Aaron Schapper (President and CEO)

Yeah, there are two rotational molding plants, not just production lines that are going to be idled. The rotational molding kind of operational footprint was built during a really strong automotive, very strong RV backdrop in lens, whether it's pretty brisk market conditions at the time. Just looking at the operational footprint, and especially looking at when we look at OEEs and other operational metrics, we could do a lot more with the footprint that we currently have. In looking at efficiencies and looking at the side of those two plants, we need that they're not needed at this time. Obviously, we have options, and we always like to keep our options open on the backside for those plants in the future. Right now, that capacity is not needed. Our customers have also been looking closely at capacity.

We're just aligning with our customers' needs and making sure that we provide the most efficient operational structure for them.

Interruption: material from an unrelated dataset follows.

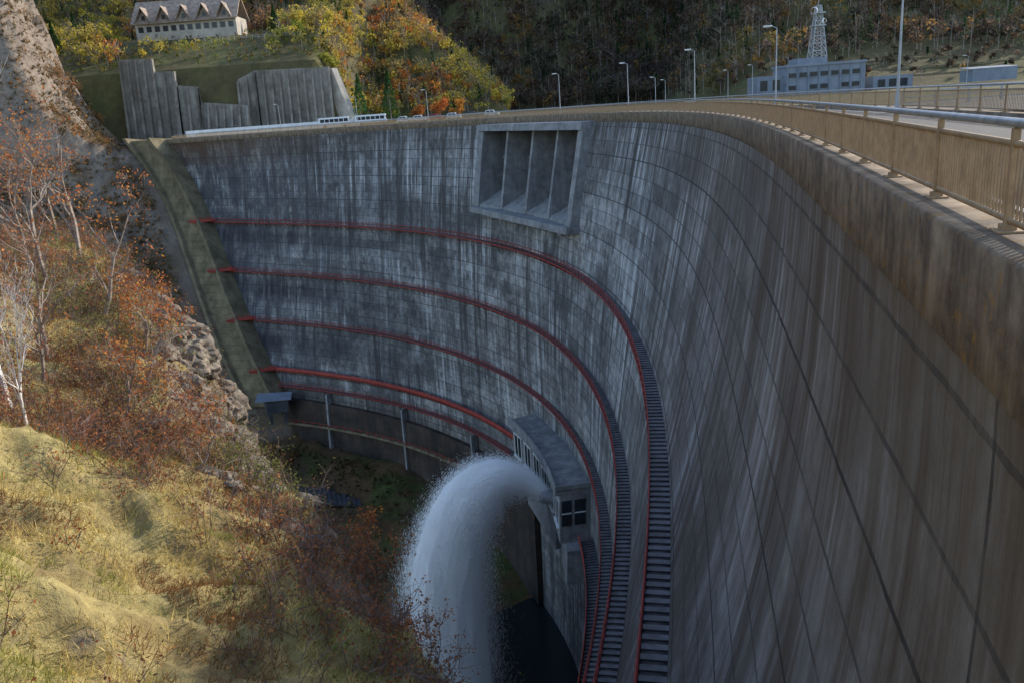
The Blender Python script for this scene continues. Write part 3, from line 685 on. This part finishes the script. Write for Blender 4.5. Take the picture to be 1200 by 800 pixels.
# ------------------------------------------------------------------ control building + tower
def control():
    e=empty("dam_control_building"); x,y,zb=93,262,-.9
    w=MB(); w.box((x+7,y,zb+4.2),24,12,8.4); w.box((x-9,y+1,zb+3.2),8,10,6.4); w.box((x+4,y+1,zb+9.6),9,8,2.4); w.box((x+28,y-1,zb+2.0),12,8,4.0)
    w.box((x+7,y,zb+8.75),24.8,12.8,.7)
    w.done("walls",M_bwall,e)
    g=MB();f=MB()
    for fl in (2.4,6.0):
        for i in range(7):
            if fl<3 and i%3==1: continue
            g.box((x-3+i*3.2,y-6.02,zb+fl),2.2,.12,1.3)
            f.box((x-3+i*3.2,y-6.08,zb+fl-.8),2.5,.25,.14)
    for i in range(2): g.box((x-11.+i*3.8,y-4.03,zb+3.6),2.2,.12,3.0)
    for i in range(3): g.box((x+24.5+i*3.4,y-5.03,zb+1.9),2.2,.12,2.2)
    for i in range(8): f.box((x-4.6+i*3.2,y-6.15,zb+4.1),.35,.3,8.2)
    g.done("windows",M_glass,e); f.done("sills_and_pilasters",M_bwall,e)
control()
def tower(x,y,z,h):
    e=empty("antenna_tower"); m=MB(); b=2.2;t=.7
    c=lambda k,q:(x+(b+(t-b)*q)*(1 if k in(1,2) else -1),y+(b+(t-b)*q)*(1 if k in (2,3) else -1),z+h*q)
    for k in range(4): m.bar(c(k,0),c(k,1),.22,.22)
    for j in range(7):
        q0=j/7;q1=(j+1)/7
        for k in range(4):
            m.bar(c(k,q0),c((k+1)%4,q1),.12,.12);m.bar(c((k+1)%4,q0),c(k,q1),.12,.12);m.bar(c(k,q1),c((k+1)%4,q1),.14,.14)
    for q in (.62,.86): m.box((x,y,z+h*q),4.6-q*1.5,4.6-q*1.5,.35)
    m.bar((x,y,z+h),(x,y,z+h+3),.15,.15); m.done("lattice",M_pole,e)
    d=MB(); d.tube((x-1.6,y-1,z+h*.9),(x-1.9,y-1.5,z+h*.9),1.1,.9,12); d.tube((x+1.4,y-1,z+h*.7),(x+1.6,y-1.5,z+h*.7),.8,.6,12); d.done("dishes",M_white,e)
tower(99.5,262,9.8,15)
# ------------------------------------------------------------------ lamps
def lamp(x,y,z,h=7.2,ax=-1,ay=0.2):
    e=empty("street_lamp"); m=MB(); m.tube((x,y,z),(x,y,z+.9),.13,.11,8); m.tube((x,y,z+.9),(x,y,z+h),.085,.05,8)
    m.tube((x,y,z+h),(x+ax*.5,y+ay*.5,z+h+.22),.045,.04,6); m.box((x,y,z+.02),.4,.4,.04); m.done("pole",M_pole,e,smooth=False)
    d=MB(); d.box((x+ax*.85,y+ay*.85,z+h+.22),.85,.3,.14,math.atan2(ay,ax)); d.box((x+ax*.9,y+ay*.9,z+h+.135),.55,.22,.05,math.atan2(ay,ax)); d.done("lamp_head",M_white,e,bevel=.03)
for s in (44,78,108,133,158,206,232,262):
    p=P(s,0,-8.55); lamp(float(p[0]),float(p[1]),.05)
for (x,y,h) in ((70,230,9),(62,225,8),(38,200,7),(120,215,7),(48,238,7),(150,225,8)): lamp(x,y,-.9,h)
def fence(name,pts,h=1.0,mat=None):
    e=empty(name); m=MB()
    for a,b in zip(pts[:-1],pts[1:]):
        A=Vector(a);B=Vector(b);L=(B-A).length;n=max(1,int(L/2.5))
        for i in range(n+1):
            p=A.lerp(B,i/n); m.box((p.x,p.y,p.z+h/2),.12,.12,h)
        for q in (h,h*.6,h*.25): m.bar(A+Vector((0,0,q)),B+Vector((0,0,q)),.08,.1)
    m.done("rails_and_posts",mat or M_pole,e)
fence("road_guard_fence",[(30,62,-.3),(70,64,-.3),(110,66,-.3)]); fence("road_guard_fence",[(28,110,-.9),(45,200,-.9),(60,255,-.9)]); fence("road_guard_fence",[(24,30,-.3),(60,40,-.3),(90,44,-.3)],1.0,M_rail)
mb=MB(); mb.box((140,240,1.2),13,6,3.2,.05); mb.prism([(133,236.5,2.8),(147,237.4,2.8),(147,243.8,3.3),(133,243,3.3)],(0,0,.3)); mb.done("storage_shed",M_bwall)
mb=MB()
for k,(y,z) in enumerate(((284,2.6),(293,5.2),(304,8.4))): mb.box((190,y,z),150,.6,.7,.0)
mb.done("terrace_wall",M_moss)
mb=MB()
for (a,b) in (((-98,268,-.4),(-62,281,-.4)),((-62,281,-.4),(-44,279,-.4))):
    A=Vector(a)+Vector((0,0,1.2));B=Vector(b)+Vector((0,0,1.2)); mb.bar(A,B,.4,2.4)
mb.done("white_road_barrier",M_white)
mb=MB(); mb.prism([(-118,266,-.4),(-100,264,-.4),(-60,255,-.4),(-20,240,-.4),(30,230,-.4),(60,262,-.4),(10,300,-.4),(-130,290,-.4)][::-1],(0,0,-25)); mb.done("left_bank_road",M_asph)
def car(x,y,z,rot,mat,L=4.4,W=1.75,H=1.45,name="parked_car",bus=False):
    e=empty(name); m=MB()
    if bus: prof=[(-.5,.25),(.49,.25),(.5,.5),(.485,.95),(.46,1.0),(-.48,1.0),(-.5,.92)]
    else: prof=[(-.5,.2),(.5,.2),(.5,.5),(.47,.58),(.28,.64),(.14,.97),(.08,1.0),(-.30,1.0),(-.36,.96),(-.46,.66),(-.5,.6)]
    cr,sr=math.cos(rot),math.sin(rot)
    tr=lambda a,b,c:(x+a*cr-b*sr,y+a*sr+b*cr,z+c)
    poly=[tr(a*L,-W/2,b*H) for a,b in prof]; m.prism(poly,(-sr*W,cr*W,0)); m.done("body",mat,e,bevel=.06)
    g=MB()
    for sgn in (-1,1):
        if bus:
            for i in range(6): 
                a0=-.44+i*.15; g.cap([tr((a0)*L,sgn*(W/2+.01),.55*H),tr((a0+.13)*L,sgn*(W/2+.01),.55*H),tr((a0+.13)*L,sgn*(W/2+.01),.85*H),tr(a0*L,sgn*(W/2+.01),.85*H)])
        else:
            for pr in ([(-.40,.66),(-.12,.66),(-.12,.93),(-.33,.93)],[(-.09,.66),(.20,.66),(.10,.93),(-.09,.93)]):
                g.cap([tr(a*L,sgn*(W/2+.01),b*H) for a,b in pr])
    if bus: g.cap([tr(.502*L,-W*.45,.5*H),tr(.502*L,W*.45,.5*H),tr(.49*L,W*.45,.9*H),tr(.49*L,-W*.45,.9*H)])
    else:
        g.cap([tr(.272*L,-W*.42,.67*H),tr(.272*L,W*.42,.67*H),tr(.16*L,W*.42,.955*H),tr(.16*L,-W*.42,.955*H)])
        g.cap([tr(-.462*L,-W*.42,.68*H),tr(-.462*L,W*.42,.68*H),tr(-.375*L,W*.42,.93*H),tr(-.375*L,-W*.42,.93*H)])
    g.done("windows",M_glass,e)
    w=MB(); R=.33 if not bus else .48
    for a in (-.32,.32):
        for sgn in (-1,1):
            p0=tr(a*L,sgn*(W/2-.18),R);p1=tr(a*L,sgn*(W/2+.03),R); w.tube(p0,p1,R,R,14); w.cap([tr(a*L+R*math.cos(q*math.pi/7),sgn*(W/2+.03),R+R*math.sin(q*math.pi/7)) for q in range(14)])
    w.done("wheels",M_tire,e)
M_c1=simple("car_paint_white",(.75,.75,.76),(.7,.7,.71),1,.3,0,0);M_c2=simple("car_paint_red",(.4,.03,.03),None,1,.3,0,0);M_c3=simple("car_paint_dark",(.05,.06,.08),None,1,.3,0,0)
car(-52,274,-.38,.1,M_c1,10,2.5,3.3,"tour_bus",True); car(-40,273,-.38,.0,M_c1,10,2.5,3.3,"tour_bus",True)
for (x,y,c) in ((-29,271,M_c1),(-24,270,M_c1),(-19,269,M_c2),(-13,267,M_c1),(-7,265,M_c3),(-1,262,M_c1)): car(x,y,-.38,-.2,c,4.6,1.8,2.0)
e=empty("maintenance_shed"); p=P(250,-70,7); m=MB(); m.box((p[0],p[1],-72.6),6,4,3.4,.4); m.box((p[0]-2,p[1],-76),1,1,4,.4);m.box((p[0]+2,p[1],-76),1,1,4,.4); m.done("walls",M_conc_dark,e)
m=MB(); m.prism([(p[0]-4.5,p[1]-4,-70.2),(p[0]+4.5,p[1]-1,-71.0),(p[0]+4,p[1]+3,-70.2),(p[0]-5,p[1]+1,-69.4)],(0,0,.25)); m.done("roof",M_bwall,e)
e=empty("concrete_stairs"); m=MB()
for i in range(16): m.box((-58+i*1.1,182+i*.3,-84.5-i*.3),1.1,9,.5,.25)
m.done("steps",M_conc_dark,e)
# ------------------------------------------------------------------ light / world / camera
el=math.radians(25.5); az=math.radians(35)
sd=Vector((math.cos(el)*math.cos(az),math.cos(el)*math.sin(az),math.sin(el)))
L=bpy.data.lights.new("sun",'SUN'); L.energy=5.0; L.angle=math.radians(.5); L.color=(1,.90,.74)
lo=bpy.data.objects.new("sun",L); link(lo); lo.rotation_euler=sd.to_track_quat('Z','Y').to_euler(); lo.location=(100,100,100)
w=bpy.data.worlds.new("World"); scene.world=w; w.use_nodes=True; nt=w.node_tree
sk=nt.nodes.new('ShaderNodeTexSky'); sk.sky_type='NISHITA'; sk.sun_disc=False; sk.sun_elevation=el; sk.sun_rotation=math.radians(55)
bg=nt.nodes["Background"]; bg.inputs[1].default_value=.36; nt.links.new(sk.outputs[0],bg.inputs[0])
scene.view_settings.view_transform='Standard'; scene.view_settings.look='None'; scene.view_settings.exposure=0
cd=bpy.data.cameras.new("camera"); cd.sensor_width=36; cd.lens=955.9/1200*36; cd.clip_end=3000; cd.clip_start=.1
co=bpy.data.objects.new("camera",cd); link(co)
p_,r_=.2771,.0737
F=Vector((0,math.cos(p_),-math.sin(p_)));Uv=Vector((0,math.sin(p_),math.cos(p_)));Xv=Vector((1,0,0))
R=Xv*math.cos(r_)-Uv*math.sin(r_);U2=Xv*math.sin(r_)+Uv*math.cos(r_)
co.matrix_world=Matrix(((R.x,U2.x,-F.x,0),(R.y,U2.y,-F.y,0),(R.z,U2.z,-F.z,1.6),(0,0,0,1)))
scene.camera=co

Those two plants, are they owned or leased? You're trying to understand how you're thinking about the physical facilities with time. Yeah, they're two leased facilities. Great. Thank you. Thanks, Bill.

Operator (participant)

Thank you. There are currently no questions registered. As a reminder, it is star one to ask a question. There are currently no questions registered at this time. I'd like to pass the call back over to Meghan for any further remarks.

Meghan Beringer (Director of Investor Relations)

Thank you for joining us today. If you'd like to continue the conversation, my contact information can be found on the final slide of this presentation. We look forward to staying in touch. With that, we'll conclude the call. Have a great day.

Operator (participant)

Thank you all. This now concludes today's call. We appreciate your participation, and you may now disconnect your line.